I’ve been thinking about the issues raised in your second point, and trying to remember cases in which the main characters seem to have turned toward/away from evil. And while there are instances of such choices – whether Jack would operate to save Ben, should Sayid torture Ben to get info, etc., it seems to me that the main group of characters that we care about have primarily acted in good faith. More to the point, they’ve pretty much been reactive to the circumstances they’ve been thrust into with the prime drive of a) survival b) staying together and c) getting off the island. While there have been moral dilemmas, it doesn’t seem like it’s been set up as a series of tests. In other words, the past seasons don’t seem to have been constructed with the end game in mind. It’s entirely possible that I’ve missed out on all of this as I’ve been largely one to enjoy but not obsess over the meaning over the years, but now that it’s coming down to the finale it matters more.
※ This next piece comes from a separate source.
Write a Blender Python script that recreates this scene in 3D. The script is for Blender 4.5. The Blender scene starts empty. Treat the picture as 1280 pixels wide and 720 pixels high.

Well, keep in mind the main players are all candidates so maybe they’re less likely to be influenced. But look at Boone, Michael, the couple that showed up out of nowhere and buried alive. Even Locke himself to a degree. All went overboard stupid, yet when we see them pre-island they’re less weird/stupid. That being said, coming down to the finale, it all definitely matters a lot more.
In case anyone else will admit to watching Idol: is it my imagination, or is Andrew Garcia a dead ringer for Kim Jong-Il.
It’s true. The Idol in 60 Seconds guy agrees: around 0:59 there’s a side-by-side comparison. It’s creepy.